Solarity, RTC to Host Fracture from Reality

Kara Brooks, Arts Editor

Despite reclaiming some of its lost identity this year, Drag Ball is still incomparable to its heyday of four-plus years ago. The student group Solarity emerged in early 2010 in response to the void left by Drag Ball’s absence, kicking off its on-campus activities with Neon Garden, a somewhat “do it yourself” event, as College junior and Solarity co-founder Dan Cook summed up.

A bunker decorated with glow-in-the-dark threads, balloon flowers and UV color paper hanging from the ceiling supported Cook’s descriptions, but the party’s makeshift venue of the Science Center made an impressive impact. Voyage followed, a collaborative project produced by Solarity in conjunction with a student multimedia production company, and the student-centered event reached galactic heights. Again in the Science Center, the party grew from a $7,000 into an $11,000 event for the all-out futuristic, space-oddity theme. It was smoother and larger, with Royal Thread Collective constructing flashing dance platforms and a DJ altar and bringing in a gigantic projection screen. Despite somewhat mixed reviews, it seemed that all attending students ultimately had a fun time, or at least an unforgettable experience.

This fact caused no concern for College junior and Solarity co-founder Eli Clark-Davis, however, as he understands that students are Solarity and RTC’s biggest critics. “It’s a good thing,” he said. “The purpose [of these events] is for students, for all of us to have that one night and join together under the title of Oberlin student. It’s for students, by students.”

Now, with a capacity increased by almost 30 times that of the Science Center, Solarity and RTC present Fracture, the newest and probably most epic party Oberlin has ever seen. Taking over Heisman Field House, which is located on North Field, Fracture is running on a $30,000 budget, allowing the groups free range for their artistic vision.

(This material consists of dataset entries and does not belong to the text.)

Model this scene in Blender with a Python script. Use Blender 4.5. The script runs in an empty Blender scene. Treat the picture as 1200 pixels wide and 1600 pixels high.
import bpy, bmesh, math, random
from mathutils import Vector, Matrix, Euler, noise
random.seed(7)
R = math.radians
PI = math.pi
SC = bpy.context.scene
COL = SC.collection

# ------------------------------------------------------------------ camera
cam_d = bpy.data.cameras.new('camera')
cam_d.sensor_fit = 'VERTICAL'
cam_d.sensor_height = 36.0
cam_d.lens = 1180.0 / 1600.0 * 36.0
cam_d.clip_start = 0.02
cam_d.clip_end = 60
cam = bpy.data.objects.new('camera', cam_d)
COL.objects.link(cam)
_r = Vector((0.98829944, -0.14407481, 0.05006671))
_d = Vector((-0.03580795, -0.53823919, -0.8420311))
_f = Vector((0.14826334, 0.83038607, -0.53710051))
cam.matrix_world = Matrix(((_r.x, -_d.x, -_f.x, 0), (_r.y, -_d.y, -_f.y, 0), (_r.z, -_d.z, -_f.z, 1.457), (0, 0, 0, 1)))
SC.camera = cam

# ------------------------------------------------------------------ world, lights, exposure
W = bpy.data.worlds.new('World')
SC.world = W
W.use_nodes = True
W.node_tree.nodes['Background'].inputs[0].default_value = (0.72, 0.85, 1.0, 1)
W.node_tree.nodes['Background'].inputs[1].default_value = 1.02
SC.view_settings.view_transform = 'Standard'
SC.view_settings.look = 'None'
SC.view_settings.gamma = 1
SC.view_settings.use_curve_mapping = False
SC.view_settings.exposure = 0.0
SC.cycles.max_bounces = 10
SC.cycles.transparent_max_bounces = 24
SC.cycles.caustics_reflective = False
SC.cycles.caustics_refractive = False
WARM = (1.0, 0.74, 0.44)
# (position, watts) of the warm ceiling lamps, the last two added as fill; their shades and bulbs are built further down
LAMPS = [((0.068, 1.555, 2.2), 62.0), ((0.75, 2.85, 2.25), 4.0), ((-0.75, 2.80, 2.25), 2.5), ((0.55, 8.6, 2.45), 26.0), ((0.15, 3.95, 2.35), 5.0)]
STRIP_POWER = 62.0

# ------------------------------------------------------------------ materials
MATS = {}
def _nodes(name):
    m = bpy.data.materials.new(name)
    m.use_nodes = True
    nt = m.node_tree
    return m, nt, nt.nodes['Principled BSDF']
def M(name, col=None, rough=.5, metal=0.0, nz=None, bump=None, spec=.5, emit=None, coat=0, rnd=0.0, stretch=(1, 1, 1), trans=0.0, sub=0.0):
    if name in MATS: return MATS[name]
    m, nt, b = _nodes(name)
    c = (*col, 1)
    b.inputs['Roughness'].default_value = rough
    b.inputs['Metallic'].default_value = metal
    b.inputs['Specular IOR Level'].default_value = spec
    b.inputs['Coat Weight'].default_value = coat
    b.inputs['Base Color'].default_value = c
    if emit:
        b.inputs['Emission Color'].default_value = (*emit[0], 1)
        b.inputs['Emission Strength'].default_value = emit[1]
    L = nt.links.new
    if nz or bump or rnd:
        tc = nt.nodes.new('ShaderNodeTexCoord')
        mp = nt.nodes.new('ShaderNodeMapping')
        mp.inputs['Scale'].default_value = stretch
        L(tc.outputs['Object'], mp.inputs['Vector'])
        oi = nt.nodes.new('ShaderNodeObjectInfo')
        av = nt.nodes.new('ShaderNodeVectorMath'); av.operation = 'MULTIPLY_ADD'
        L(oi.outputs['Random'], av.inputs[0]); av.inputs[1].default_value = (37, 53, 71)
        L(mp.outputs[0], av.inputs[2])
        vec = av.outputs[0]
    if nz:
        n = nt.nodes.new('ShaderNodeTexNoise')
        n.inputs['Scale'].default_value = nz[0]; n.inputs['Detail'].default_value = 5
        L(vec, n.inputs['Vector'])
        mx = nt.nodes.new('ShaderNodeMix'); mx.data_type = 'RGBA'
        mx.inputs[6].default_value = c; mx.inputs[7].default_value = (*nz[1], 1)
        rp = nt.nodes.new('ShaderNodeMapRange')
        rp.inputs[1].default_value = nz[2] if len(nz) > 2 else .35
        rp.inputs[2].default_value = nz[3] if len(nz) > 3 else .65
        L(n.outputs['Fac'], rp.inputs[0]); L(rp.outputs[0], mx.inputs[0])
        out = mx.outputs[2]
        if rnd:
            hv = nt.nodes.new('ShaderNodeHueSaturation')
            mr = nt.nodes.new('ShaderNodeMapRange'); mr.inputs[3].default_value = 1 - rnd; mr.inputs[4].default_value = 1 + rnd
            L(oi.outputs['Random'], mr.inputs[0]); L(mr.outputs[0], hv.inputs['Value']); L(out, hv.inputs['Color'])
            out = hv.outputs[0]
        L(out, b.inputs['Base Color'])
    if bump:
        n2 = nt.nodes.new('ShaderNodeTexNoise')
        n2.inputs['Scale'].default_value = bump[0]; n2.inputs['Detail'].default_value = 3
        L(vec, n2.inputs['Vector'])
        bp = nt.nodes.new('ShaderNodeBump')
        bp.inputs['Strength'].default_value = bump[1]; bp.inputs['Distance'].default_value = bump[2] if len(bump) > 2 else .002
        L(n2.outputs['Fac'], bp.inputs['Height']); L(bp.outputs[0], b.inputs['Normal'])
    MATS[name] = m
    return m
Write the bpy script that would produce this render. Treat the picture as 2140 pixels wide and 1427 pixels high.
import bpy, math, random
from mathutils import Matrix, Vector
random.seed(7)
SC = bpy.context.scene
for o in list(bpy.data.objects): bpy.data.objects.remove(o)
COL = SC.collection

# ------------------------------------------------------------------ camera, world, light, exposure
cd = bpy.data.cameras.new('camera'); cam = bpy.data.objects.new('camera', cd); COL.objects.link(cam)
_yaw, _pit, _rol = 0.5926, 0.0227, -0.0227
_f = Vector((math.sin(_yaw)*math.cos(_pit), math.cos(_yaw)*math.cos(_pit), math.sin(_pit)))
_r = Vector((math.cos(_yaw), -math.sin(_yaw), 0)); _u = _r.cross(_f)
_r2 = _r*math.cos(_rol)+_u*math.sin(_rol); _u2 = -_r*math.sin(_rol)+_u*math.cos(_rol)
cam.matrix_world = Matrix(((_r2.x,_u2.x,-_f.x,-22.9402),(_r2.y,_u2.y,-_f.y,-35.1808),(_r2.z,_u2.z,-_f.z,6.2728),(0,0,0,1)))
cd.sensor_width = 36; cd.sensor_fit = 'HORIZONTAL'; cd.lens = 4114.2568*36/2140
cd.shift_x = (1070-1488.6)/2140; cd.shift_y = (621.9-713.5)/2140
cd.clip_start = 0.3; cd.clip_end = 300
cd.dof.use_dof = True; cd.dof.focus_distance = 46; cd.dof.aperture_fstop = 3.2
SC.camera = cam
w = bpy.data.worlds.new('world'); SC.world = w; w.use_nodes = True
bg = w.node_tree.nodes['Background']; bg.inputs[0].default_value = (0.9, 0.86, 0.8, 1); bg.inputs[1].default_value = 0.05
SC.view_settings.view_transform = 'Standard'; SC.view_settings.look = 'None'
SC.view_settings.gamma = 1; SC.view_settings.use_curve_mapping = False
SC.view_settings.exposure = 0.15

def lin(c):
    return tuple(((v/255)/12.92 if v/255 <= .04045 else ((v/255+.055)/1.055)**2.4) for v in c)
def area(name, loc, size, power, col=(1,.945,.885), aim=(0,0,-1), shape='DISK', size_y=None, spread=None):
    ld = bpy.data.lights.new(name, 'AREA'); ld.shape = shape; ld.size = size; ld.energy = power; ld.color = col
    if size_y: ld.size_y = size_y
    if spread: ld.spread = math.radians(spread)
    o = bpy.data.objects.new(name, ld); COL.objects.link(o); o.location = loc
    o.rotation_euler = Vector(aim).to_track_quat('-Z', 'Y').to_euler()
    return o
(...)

As usual, RTC has contributed a significant amount to the production. It has designed and is currently constructing a 40-foot stage, which College senior and RTC co-founder Haden Gilbert described as “super dynamic.” It’s completely customizable and “modular,” allowing for a wide range of different levels. The lighting RTC is providing will represent another outstanding feature of the event. It is creating a lighting list and program and putting in thousands of dollars for lights that will fly from the ceiling.

As Fracture (as well as Neon Garden and Voyage) emphasizes the celebration of student talents, Concert Sound will be playing a big role installing, as Davis said, “probably the largest speaker system that has been used on campus,” as well as flying speakers from the ceiling.

The theme this year is post-industrial apocalyptic space, and in adhering to the theme, event coordinators will leave the phenomenal equipment exposed to achieve the industrial feel.

College senior and RTC co-founder David Ohana explained how Solarity and RTC are playing with structural and geometric elements, as well as with the aesthetic of the “industrial warehouse landscape” in order to blend them organically with the environment. They expect for the technical aspects of Fracture to “illuminate environmental features such as ‘thunder’ and being able to use that as a medium that we integrate other components like ethereal creatures that represent this organism. Ohana elaborated, “We are creating this living, breathing machine as the driving force, and in that machine we are all acting as strikes and doing all their crazy things.”

Instead of the event being seen as a shocking wild rave sanctioned by the College, it is more of a monumental art installation, requiring the participants to party. “The entire space is the idea of how cohesive everything is and how they blend, but at the same time there is a fracture from the reality,” Ohana explains, relating the installation back to the party’s title.

Tickets can be bought at Wilder desk for $10 before April 22 and $15 after.